Rozmowa z wybitną polską reżyserką – Agnieszką Holland – o emocjach w polityce, kryzysie zaufania w Europie oraz o głębokim konflikcie trawiącym Polskę i o jego korzeniach.  O młodzieży i autokłamstwie. Czytaj co, według polskiej reżyserki, z Polską jest nie tak.

[DŁUGI TEKST]

Agnieszka Holland przybywała ostatnio w Amsterdamie, żeby wygłosić odczyt o wolności w centrum kulturowym De Balie (zobacz video tutaj). Miała także wystąpienie na Międzynarodowym Festiwalu Filmowym w Rotterdamie.

MAŁGORZATA BOS-KARCZEWSKA: Witam Panią w Holandii. Intryguje mnie nazwisko Holland, które nosi Pani po ojcu Henryku. Zna Pani genealogię tego nazwiska?

AGNIESZKA HOLLAND: Rozmawiałam kiedyś z historykiem, który badał pochodzenie w Polsce nazwiska Holland. Było ono nadawane w Polsce Żydom przybyłym w XVII wieku, w okresie wojen religijnych, z ówczesnej Holandii. Prawdopodobnie ich pierwszą ojczyzną była Hiszpania lub Portugalia, ale w obawie przed inkwizycją osiedlali się oni w Holandii, ich potomkowie zaś w Polsce, m.in. w okolicy Ostródy.

Rodzina ojca pochodziła, co prawda, z Węgrowa (na Mazowszu – przyp. MBK). Nazwisko to przybierało różne formy – przed wojną pisało się je z jedną literą „l”, ojciec dodał drugie „l”  i zostało Holland. Jest także nazwisko Hollender, np.
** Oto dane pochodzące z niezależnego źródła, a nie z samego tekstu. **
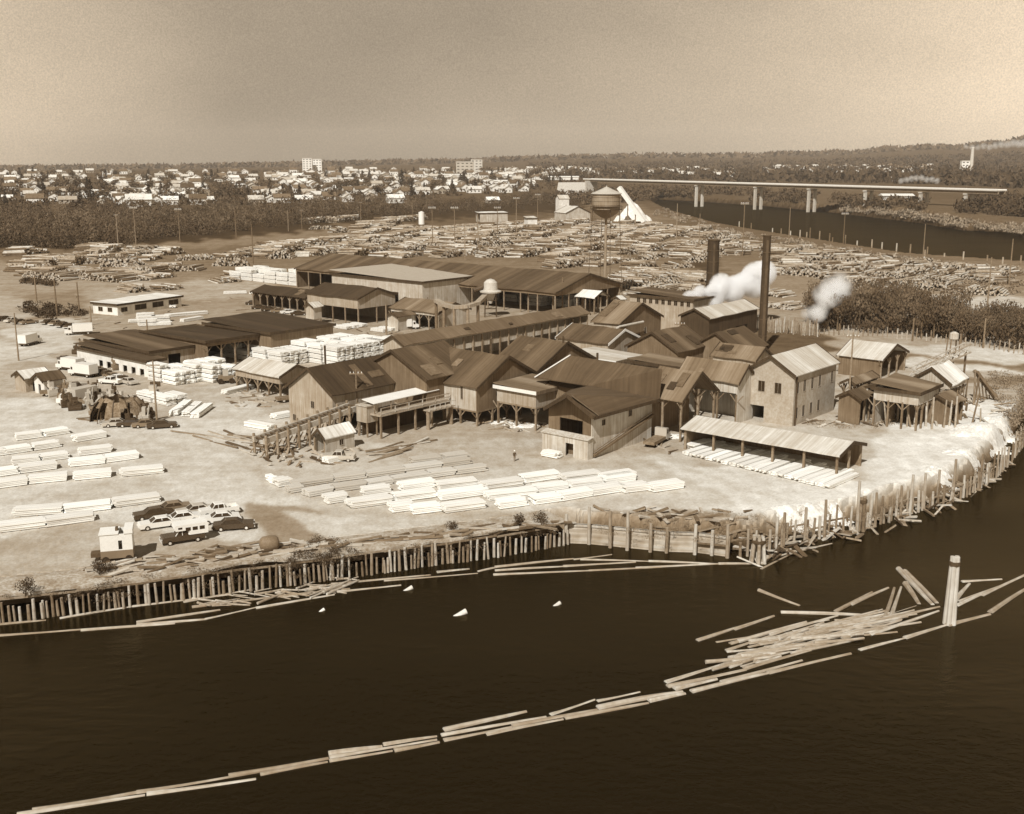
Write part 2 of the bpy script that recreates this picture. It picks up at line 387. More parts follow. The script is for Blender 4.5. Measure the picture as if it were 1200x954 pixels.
def post_part(root, p, z0, z1, r=.16, brace=True, dx=None, dy=None, mat=None):
    mb = MB(); mb.box(p[0]-r, p[0]+r, p[1]-r, p[1]+r, z0-.3, z1)
    o = mb.build('post', mat or TIMBER, root)
    if brace and z1-z0 > 2:
        mb = MB()
        for s in (-1, 1):
            ddx, ddy = (s*1.3, 0) if dx else (0, s*1.3)
            mb.bar((p[0], p[1], z1-1.5), (p[0]+ddx, p[1]+ddy, z1-.1), .16)
        mb.build('brace', mat or TIMBER, o)
def bld(name, label, cat, F, L, Rr, h, rise, ridge, base=0., opn='', wm=None, rm='brown', holes=None, wins=None, th=TH, o=.5, step=4., wmS=None, group=None, size=None, braces=True, fascia=None, partial=0., wave=.13):
    wm = wm or W_MID; F3 = G(*F, h)
    a = Vector((math.cos(th), math.sin(th))); b = Vector((-a.y, a.x))
    if size: lx, ly = size
    else:
        r3 = G(*Rr, h)-F3; l3 = G(*L, h)-F3
        lx = max(3, r3.xy.dot(a)); ly = max(3, l3.xy.dot(b))
    root = empty(name, label, cat, (F3.x, F3.y, 0), th, group)
    rg = random.Random(hash((F, h)) & 0xffff)
    x0, x1, y0, y1 = o, lx-o, o, ly-o
    holes = holes or {}; wins = wins or {}
    s = rise/((ly if ridge == 'x' else lx)/2) if ridge in 'xy' else 0
    wt = {'S': h, 'N': h, 'W': h, 'E': h}
    if ridge in ('x', 'y'):
        for f in 'SNWE': wt[f] = h+s*o-.03
    mb = MB(); mb2 = MB() if wmS else mb
    allh = {f: list(holes.get(f, []))+[(u-w/2/((x1-x0) if f in 'SN' else (y1-y0)), u+w/2/((x1-x0) if f in 'SN' else (y1-y0)), z, z+hh) for (u, z, w, hh) in wins.get(f, [])] for f in 'SNWE'}
    for f in 'SNWE':
        if f in opn:
            if partial: wallmesh(mb, f, x0, x1, y0, y1, wt[f]-partial, wt[f], [])
            continue
        wallmesh(mb2 if f == 'S' else mb, f, x0, x1, y0, y1, base, wt[f], allh[f])
    if ridge == 'x':
        my = (y0+y1)/2; za = h+rise-.05
        for f, xa in (('W', x0), ('E', x1-.2)):
            if f not in opn or partial: mb.prism([(y0+.05, wt['W']-.02), (y1-.05, wt['W']-.02), (my, za)], 'x', xa+.01, xa+.19)
    if ridge == 'y':
        mx = (x0+x1)/2; za = h+rise-.05
        for f, ya in (('S', y0), ('N', y1-.2)):
            if f not in opn or partial: (mb2 if f == 'S' else mb).prism([(x0+.05, wt['S']-.02), (x1-.05, wt['S']-.02), (mx, za)], 'y', ya+.01, ya+.19)
    if mb.v: mb.build('wall', wm, root)
    if wmS and mb2.v: mb2.build('wall', wmS, root)
    # floor of raised buildings
    if base > 0.5: MB().box(x0, x1, y0, y1, base-.3, base).build('floor', TIMBER, root)
    # roof
    r = MB(); t = .16; n = max(2, int((lx if ridge != 'y' else ly)/3.)); ln = lx if ridge != 'y' else ly
    jit = [(rg.uniform(-wave, wave), rg.uniform(-wave, wave), rg.uniform(-wave, wave)) for _ in range(n+1)]
    if ridge in ('x', 'y'):
        wd = ly if ridge == 'x' else lx
        def P(u, v, z): return (u, v, z) if ridge == 'x' else (v, u, z)
        for side in (0, 1):
            for i in range(n):
                u0, u1 = ln*i/n, ln*(i+1)/n
                v0, v1 = (0, wd/2) if side == 0 else (wd, wd/2)
                e0, e1 = h+jit[i][side], h+jit[i+1][side]; k0, k1 = h+rise+jit[i][2], h+rise+jit[i+1][2]
                pts = [P(u0, v0, e0), P(u1, v0, e1), P(u1, v1, k1), P(u0, v1, k0)]
                r.add(pts+[(p[0], p[1], p[2]+t) for p in pts], [(0,3,2,1),(4,5,6,7),(0,1,5,4),(3,0,4,7),(1,2,6,5)] if True else [])
        ro = r.build('roof', rm if not isinstance(rm, str) else RF(rm, ridge), root)
        if lx*ly > 60 and fascia is not WHITE and rm not in ('light', 'white'):
            for _ in range(rg.randint(2, 5)):
                sd = rg.randint(0, 1); uu = rg.uniform(.1, .8)*ln; pw_ = rg.uniform(1., 3.2); va, vb = sorted((rg.uniform(.05, .9), rg.uniform(.15, .95)))
                if vb-va < .15: vb = va+.2
                def VV(f): return (f*wd/2 if sd == 0 else wd-f*wd/2)
                def ZZ(f): return h+rise*f+t+.13+wave*.6
                pm = MB(); pp_ = [P(uu, VV(va), ZZ(va)), P(uu+pw_, VV(va), ZZ(va)), P(uu+pw_, VV(vb), ZZ(vb)), P(uu, VV(vb), ZZ(vb))]
                pm.add([(q[0], q[1], q[2]-.2) for q in pp_]+pp_, [(0,3,2,1),(4,5,6,7),(0,1,5,4),(1,2,6,5),(2,3,7,6),(3,0,4,7)])
                pm.build('roof_patch', PATCH[rg.randint(0, 2)], ro)
        for u in (-.06, ln-.04):
            fm = MB()
            for v0, v1 in ((0, wd/2), (wd, wd/2)):
                fm.add([P(u, v0, h-.28), P(u+.1, v0, h-.28), P(u+.1, v1, h+rise-.28), P(u, v1, h+rise-.28), P(u, v0, h+t+.1), P(u+.1, v0, h+t+.1), P(u+.1, v1, h+rise+t+.1), P(u, v1, h+rise+t+.1)],
                       [(0,3,2,1),(4,5,6,7),(0,1,5,4),(1,2,6,5),(2,3,7,6),(3,0,4,7)])
            fm.build('fascia', fascia or W_BLACK, ro)
    else:
        tilt = rise   # flat: rises to the back
        for i in range(n):
            u0, u1 = lx*i/n, lx*(i+1)/n
            pts = [(u0, 0, h+jit[i][0]), (u1, 0, h+jit[i+1][0]), (u1, ly, h+tilt+jit[i+1][1]), (u0, ly, h+tilt+jit[i][1])]
            r.add(pts+[(p[0], p[1], p[2]+t) for p in pts], [(0,3,2,1),(4,5,6,7),(0,1,5,4),(2,3,7,6),(3,0,4,7),(1,2,6,5)])
        ro = r.build('roof', rm if not isinstance(rm, str) else RF(rm, 'x'), root)
        MB().box(-.06, lx+.06, -.08, -.02, h-.35, h+t+.12).build('fascia', W_DARK if fascia is WHITE else (fascia or W_BLACK), ro); MB().box(-.08, -.02, 0, ly, h-.35, h+t+.12).build('fascia', fascia or W_BLACK, ro)
    # posts
    zt = base if base > .5 else h
    done = set()
    for f in 'SWEN':
        if base > .5 or f in opn:
            Ln = (x1-x0) if f in 'SN' else (y1-y0); k = max(2, int(round(Ln/step))+1)
            for i in range(k):
                u = i/(k-1)
                p = {'S': (x0+.2+u*(Ln-.4), y0+.15), 'N': (x0+.2+u*(Ln-.4), y1-.15), 'W': (x0+.15, y0+.2+u*(Ln-.4)), 'E': (x1-.15, y0+.2+u*(Ln-.4))}[f]
                key = (round(p[0]), round(p[1]))
                if key in done: continue
                done.add(key)
                if f in 'NE' and base > .5 and i % 2: continue
                post_part(root, p, 0, zt-(partial*.9 if f in opn else 0), dx=(f in 'SN'), brace=braces)
    # windows
    for f in wins:
        Ln = (x1-x0) if f in 'SN' else (y1-y0)-.4
        for (u, z, ww, hh) in wins[f]:
            c = u*Ln; fr = MB(); e = .06
            def bx(m, u0, u1, z0, z1, d0, d1):
                if f == 'S': m.box(x0+u0, x0+u1, y0+d0, y0+d1, z0, z1)
                else: m.box(x0+d0, x0+d1, y0+.2+u0, y0+.2+u1, z0, z1)
            bx(fr, c-ww/2-e, c-ww/2, z-e, z+hh+e, -.05, .1); bx(fr, c+ww/2, c+ww/2+e, z-e, z+hh+e, -.05, .1)
            bx(fr, c-ww/2, c+ww/2, z+hh, z+hh+e, -.05, .1); bx(fr, c-ww/2, c+ww/2, z-e, z, -.08, .1); bx(fr, c-.02, c+.02, z, z+hh, .0, .025)
            w_ = fr.build('window', W_MID, root)
            pn = MB(); bx(pn, c-ww/2+.005, c+ww/2-.005, z+.005, z+hh-.005, .03, .06); pn.build('pane', GLASS, w_)
    return root, lx, ly
def doorpart(root, face, u0, u1, z0, z1, x0=.5, mat=None, name='door'):
    mb = MB()
    if face == 'S': mb.box(u0, u1, x0-.08, x0-.003, z0, z1)
    else: mb.box(x0-.08, x0-.003, u0, u1, z0, z1)
    return mb.build(name, mat or W_DARK, root)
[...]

Basia Hollender, dziennikarka i krytyczka filmowa.

Zdjęcie sklepu Chaima Hollanda w Węgrowie, źródło: https://kehilalinks.jewishgen.org/wegrow/gurman-holland.html

Przyjechała Pani do Amsterdamu z Paryża. Gdzie Pani obecnie mieszka? W biogramie czytam, że od 1981 r. poza Polską.

Tak, zgadza się, stan wojenny w 1981 roku zastał mnie w Szwecji i od tego czasu mieszkam poza krajem. Obecnie moim głównym miejscem zamieszkania jest Kalifornia, ale mieszkam także trochę we Francji – w Paryżu i w Bretanii.

Kryzys zaufania

A jak się Pani obecnie czuje w Kalifornii?

Dobrze. Kalifornia nie jest Trumpolandem, to jakby osobne państwo w Stanach. Ostatnio nie bywałam tam często, bo kręciłam filmy głównie w Europie.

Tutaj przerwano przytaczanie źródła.